Lift out, unaltered, the lines of the material below between the line holding "Continue the Blender Python script for this scene: part 3, from" and the line holding "to the viewer')", counting both.

---

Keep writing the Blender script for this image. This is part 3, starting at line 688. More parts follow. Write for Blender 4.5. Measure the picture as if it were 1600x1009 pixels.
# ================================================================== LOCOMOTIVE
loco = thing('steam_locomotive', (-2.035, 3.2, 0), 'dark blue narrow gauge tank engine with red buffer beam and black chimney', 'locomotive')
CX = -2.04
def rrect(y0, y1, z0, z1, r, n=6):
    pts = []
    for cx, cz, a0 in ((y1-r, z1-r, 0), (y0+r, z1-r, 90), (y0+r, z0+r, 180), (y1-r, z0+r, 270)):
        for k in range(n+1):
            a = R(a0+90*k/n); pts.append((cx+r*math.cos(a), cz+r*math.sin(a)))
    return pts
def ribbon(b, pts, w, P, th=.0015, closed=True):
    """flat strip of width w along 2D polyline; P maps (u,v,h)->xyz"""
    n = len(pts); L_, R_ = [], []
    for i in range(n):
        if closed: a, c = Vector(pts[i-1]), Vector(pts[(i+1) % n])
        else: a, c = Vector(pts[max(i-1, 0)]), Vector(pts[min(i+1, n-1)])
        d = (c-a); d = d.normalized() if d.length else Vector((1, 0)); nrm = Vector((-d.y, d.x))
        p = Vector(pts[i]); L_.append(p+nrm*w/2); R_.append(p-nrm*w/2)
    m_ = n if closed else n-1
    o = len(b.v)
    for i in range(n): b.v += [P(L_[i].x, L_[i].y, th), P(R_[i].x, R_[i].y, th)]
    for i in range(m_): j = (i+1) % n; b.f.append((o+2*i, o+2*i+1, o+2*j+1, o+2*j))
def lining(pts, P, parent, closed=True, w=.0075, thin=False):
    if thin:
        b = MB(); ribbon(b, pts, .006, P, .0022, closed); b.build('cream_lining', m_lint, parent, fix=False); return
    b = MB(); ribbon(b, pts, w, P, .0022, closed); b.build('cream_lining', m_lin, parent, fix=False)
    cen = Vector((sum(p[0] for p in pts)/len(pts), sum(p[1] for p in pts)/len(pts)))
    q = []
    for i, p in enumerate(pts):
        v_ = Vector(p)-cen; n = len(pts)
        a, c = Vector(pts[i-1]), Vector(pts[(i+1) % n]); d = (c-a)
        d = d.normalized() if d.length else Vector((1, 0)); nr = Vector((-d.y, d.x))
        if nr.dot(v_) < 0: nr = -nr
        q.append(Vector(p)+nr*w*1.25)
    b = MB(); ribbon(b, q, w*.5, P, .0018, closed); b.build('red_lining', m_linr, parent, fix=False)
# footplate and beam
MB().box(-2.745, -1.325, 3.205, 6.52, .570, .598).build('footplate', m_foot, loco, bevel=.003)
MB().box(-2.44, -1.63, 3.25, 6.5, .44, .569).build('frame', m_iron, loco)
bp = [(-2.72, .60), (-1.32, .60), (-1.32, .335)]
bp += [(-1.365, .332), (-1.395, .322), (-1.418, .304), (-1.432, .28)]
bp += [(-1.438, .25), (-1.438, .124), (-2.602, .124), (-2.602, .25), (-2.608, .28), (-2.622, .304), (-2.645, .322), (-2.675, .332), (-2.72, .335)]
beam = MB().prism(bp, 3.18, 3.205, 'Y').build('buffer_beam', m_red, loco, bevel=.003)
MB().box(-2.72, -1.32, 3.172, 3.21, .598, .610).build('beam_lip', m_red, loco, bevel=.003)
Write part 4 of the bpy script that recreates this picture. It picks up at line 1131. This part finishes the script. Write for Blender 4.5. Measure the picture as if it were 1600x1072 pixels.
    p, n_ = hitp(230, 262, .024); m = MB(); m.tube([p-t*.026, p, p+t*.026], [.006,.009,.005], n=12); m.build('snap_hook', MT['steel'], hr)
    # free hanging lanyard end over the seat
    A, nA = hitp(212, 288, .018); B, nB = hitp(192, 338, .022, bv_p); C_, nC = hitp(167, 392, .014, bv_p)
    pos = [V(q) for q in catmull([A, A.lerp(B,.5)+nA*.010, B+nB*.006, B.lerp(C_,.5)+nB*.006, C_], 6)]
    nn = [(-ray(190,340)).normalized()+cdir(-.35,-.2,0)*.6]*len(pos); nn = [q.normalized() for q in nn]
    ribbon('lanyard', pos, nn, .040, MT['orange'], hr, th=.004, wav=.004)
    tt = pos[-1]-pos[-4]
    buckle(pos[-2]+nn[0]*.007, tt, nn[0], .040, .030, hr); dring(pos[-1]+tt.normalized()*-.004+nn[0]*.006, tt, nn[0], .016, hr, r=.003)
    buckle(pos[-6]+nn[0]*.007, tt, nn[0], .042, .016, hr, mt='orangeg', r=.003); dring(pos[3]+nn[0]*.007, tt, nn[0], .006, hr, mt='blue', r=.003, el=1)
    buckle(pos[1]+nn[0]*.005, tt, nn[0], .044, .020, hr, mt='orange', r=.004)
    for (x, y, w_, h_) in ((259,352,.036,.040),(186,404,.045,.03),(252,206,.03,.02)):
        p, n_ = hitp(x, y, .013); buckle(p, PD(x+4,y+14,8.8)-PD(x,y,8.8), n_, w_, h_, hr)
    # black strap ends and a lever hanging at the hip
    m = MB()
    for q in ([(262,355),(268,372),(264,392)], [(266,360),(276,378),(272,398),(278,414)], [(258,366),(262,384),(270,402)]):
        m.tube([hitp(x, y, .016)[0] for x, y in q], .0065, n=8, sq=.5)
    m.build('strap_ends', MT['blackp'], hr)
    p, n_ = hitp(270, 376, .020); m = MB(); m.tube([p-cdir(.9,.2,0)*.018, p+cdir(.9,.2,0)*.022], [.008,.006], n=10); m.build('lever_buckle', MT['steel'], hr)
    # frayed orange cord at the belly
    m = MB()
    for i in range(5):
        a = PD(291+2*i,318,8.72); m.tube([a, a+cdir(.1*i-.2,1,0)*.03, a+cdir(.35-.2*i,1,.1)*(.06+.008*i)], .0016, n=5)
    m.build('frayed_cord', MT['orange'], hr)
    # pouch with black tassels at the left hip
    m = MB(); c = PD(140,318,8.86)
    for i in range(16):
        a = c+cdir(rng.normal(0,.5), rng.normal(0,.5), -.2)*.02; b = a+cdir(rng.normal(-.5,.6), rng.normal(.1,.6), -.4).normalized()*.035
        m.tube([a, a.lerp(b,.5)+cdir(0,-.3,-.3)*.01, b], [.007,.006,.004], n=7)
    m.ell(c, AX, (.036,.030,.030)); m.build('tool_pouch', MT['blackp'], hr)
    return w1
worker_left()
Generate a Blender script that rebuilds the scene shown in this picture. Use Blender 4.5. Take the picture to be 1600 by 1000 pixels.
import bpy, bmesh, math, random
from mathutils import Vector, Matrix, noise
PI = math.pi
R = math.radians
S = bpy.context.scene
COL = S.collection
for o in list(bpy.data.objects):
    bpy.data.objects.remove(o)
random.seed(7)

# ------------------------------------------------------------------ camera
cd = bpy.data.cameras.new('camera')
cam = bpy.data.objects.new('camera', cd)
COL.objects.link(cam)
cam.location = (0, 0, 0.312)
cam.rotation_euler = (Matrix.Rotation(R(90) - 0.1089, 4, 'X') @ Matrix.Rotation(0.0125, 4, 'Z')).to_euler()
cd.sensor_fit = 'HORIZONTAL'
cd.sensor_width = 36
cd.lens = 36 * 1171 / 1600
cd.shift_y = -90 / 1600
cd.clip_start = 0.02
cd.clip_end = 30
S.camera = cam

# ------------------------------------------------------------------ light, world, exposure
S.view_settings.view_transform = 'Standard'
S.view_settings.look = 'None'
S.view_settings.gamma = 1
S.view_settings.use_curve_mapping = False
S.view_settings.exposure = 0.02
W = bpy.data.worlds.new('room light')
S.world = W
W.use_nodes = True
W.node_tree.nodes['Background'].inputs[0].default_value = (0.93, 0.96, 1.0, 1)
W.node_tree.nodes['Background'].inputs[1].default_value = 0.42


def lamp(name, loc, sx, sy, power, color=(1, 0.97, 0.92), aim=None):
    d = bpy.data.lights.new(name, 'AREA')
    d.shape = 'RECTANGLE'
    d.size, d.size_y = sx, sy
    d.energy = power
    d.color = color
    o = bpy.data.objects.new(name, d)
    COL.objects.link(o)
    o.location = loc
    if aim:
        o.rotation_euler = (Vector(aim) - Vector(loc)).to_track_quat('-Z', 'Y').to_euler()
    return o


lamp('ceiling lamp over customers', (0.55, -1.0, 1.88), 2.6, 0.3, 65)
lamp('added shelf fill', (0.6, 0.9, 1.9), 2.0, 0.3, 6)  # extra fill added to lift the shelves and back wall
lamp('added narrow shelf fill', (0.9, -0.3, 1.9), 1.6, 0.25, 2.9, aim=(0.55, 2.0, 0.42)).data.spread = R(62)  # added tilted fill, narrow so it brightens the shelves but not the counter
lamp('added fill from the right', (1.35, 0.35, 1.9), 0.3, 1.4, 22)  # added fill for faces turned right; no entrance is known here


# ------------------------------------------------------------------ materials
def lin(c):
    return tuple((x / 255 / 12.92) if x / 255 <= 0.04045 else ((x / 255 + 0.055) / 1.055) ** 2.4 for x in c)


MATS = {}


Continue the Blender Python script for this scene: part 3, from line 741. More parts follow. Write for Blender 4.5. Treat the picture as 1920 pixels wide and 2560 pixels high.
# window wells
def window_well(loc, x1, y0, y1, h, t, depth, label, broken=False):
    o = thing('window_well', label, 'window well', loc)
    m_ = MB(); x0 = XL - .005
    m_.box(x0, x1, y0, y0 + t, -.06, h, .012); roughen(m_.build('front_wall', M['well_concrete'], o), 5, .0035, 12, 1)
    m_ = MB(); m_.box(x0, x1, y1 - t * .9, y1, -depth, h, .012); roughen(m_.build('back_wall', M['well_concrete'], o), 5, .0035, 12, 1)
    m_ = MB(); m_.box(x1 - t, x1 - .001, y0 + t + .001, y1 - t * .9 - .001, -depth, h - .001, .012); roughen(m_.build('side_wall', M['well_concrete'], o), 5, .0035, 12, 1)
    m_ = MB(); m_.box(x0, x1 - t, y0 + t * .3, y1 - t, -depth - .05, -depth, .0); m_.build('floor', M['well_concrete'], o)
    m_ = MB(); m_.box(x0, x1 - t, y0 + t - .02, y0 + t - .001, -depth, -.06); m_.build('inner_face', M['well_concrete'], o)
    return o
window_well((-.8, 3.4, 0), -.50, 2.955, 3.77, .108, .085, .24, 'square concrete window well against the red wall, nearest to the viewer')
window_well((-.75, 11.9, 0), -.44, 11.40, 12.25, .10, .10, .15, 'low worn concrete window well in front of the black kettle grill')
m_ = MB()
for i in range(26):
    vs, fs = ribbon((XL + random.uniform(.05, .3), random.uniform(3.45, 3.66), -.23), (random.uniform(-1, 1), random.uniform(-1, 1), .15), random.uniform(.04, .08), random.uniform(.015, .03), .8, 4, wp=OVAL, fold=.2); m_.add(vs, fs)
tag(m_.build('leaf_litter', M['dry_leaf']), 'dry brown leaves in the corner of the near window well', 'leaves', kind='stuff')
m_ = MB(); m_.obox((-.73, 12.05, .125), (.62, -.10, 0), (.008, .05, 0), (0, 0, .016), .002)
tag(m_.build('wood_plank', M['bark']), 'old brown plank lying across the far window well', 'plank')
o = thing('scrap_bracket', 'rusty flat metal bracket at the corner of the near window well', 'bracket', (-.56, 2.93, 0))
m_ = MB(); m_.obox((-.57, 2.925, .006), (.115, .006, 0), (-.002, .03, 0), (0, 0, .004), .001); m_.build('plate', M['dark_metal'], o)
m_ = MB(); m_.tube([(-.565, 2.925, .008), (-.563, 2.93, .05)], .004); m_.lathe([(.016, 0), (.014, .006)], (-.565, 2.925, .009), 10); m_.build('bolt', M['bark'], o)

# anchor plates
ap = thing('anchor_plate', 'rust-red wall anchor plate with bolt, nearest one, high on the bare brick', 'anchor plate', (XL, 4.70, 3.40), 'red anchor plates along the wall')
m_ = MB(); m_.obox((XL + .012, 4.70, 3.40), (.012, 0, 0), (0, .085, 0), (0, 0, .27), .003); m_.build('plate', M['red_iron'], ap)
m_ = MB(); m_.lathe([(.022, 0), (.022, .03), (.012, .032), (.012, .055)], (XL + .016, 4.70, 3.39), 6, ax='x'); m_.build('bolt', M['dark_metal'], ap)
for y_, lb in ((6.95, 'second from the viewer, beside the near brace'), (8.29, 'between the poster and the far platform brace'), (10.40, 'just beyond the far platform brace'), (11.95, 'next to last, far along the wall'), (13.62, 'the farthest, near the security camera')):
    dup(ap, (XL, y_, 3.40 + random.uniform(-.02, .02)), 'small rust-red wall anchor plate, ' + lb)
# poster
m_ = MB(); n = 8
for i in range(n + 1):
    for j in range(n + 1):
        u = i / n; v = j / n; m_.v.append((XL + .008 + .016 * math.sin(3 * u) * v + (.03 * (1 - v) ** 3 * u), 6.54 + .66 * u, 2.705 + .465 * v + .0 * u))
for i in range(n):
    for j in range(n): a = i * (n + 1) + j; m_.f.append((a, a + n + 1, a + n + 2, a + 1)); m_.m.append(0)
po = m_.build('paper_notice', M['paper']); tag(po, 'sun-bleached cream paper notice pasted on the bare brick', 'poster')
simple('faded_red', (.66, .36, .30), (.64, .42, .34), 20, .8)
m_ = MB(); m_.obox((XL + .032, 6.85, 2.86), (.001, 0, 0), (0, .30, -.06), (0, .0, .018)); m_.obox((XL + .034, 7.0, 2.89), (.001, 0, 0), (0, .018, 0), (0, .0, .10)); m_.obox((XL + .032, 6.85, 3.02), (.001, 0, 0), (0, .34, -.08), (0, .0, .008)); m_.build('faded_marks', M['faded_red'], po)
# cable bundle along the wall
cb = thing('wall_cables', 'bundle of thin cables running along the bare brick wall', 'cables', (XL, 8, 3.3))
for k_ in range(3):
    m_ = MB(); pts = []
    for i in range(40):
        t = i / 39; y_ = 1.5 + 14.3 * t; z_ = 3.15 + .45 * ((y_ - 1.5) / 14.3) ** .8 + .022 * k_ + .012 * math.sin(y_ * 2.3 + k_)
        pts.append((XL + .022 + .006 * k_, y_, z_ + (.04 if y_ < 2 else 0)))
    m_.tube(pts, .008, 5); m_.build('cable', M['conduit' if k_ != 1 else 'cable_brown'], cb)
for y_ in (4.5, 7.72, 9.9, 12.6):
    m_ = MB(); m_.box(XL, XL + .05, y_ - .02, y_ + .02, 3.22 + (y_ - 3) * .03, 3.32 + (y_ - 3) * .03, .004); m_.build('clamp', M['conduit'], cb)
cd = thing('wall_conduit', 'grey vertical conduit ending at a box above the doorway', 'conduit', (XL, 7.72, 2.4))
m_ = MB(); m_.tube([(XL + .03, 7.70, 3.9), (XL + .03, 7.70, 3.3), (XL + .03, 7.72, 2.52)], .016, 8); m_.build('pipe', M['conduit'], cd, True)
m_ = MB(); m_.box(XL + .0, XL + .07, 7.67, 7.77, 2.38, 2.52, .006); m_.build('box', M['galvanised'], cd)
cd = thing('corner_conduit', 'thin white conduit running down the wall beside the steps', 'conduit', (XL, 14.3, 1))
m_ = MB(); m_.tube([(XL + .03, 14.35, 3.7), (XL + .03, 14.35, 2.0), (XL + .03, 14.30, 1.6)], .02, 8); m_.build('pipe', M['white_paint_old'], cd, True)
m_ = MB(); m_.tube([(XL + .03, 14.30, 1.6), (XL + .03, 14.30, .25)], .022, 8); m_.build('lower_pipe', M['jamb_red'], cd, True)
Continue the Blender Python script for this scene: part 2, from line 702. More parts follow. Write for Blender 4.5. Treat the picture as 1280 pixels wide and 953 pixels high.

---

Result of the exercise:
Continue the Blender Python script for this scene: part 3, from line 741. More parts follow. Write for Blender 4.5. Treat the picture as 1920 pixels wide and 2560 pixels high.
# window wells
def window_well(loc, x1, y0, y1, h, t, depth, label, broken=False):
    o = thing('window_well', label, 'window well', loc)
    m_ = MB(); x0 = XL - .005
    m_.box(x0, x1, y0, y0 + t, -.06, h, .012); roughen(m_.build('front_wall', M['well_concrete'], o), 5, .0035, 12, 1)
    m_ = MB(); m_.box(x0, x1, y1 - t * .9, y1, -depth, h, .012); roughen(m_.build('back_wall', M['well_concrete'], o), 5, .0035, 12, 1)
    m_ = MB(); m_.box(x1 - t, x1 - .001, y0 + t + .001, y1 - t * .9 - .001, -depth, h - .001, .012); roughen(m_.build('side_wall', M['well_concrete'], o), 5, .0035, 12, 1)
    m_ = MB(); m_.box(x0, x1 - t, y0 + t * .3, y1 - t, -depth - .05, -depth, .0); m_.build('floor', M['well_concrete'], o)
    m_ = MB(); m_.box(x0, x1 - t, y0 + t - .02, y0 + t - .001, -depth, -.06); m_.build('inner_face', M['well_concrete'], o)
    return o
window_well((-.8, 3.4, 0), -.50, 2.955, 3.77, .108, .085, .24, 'square concrete window well against the red wall, nearest to the viewer')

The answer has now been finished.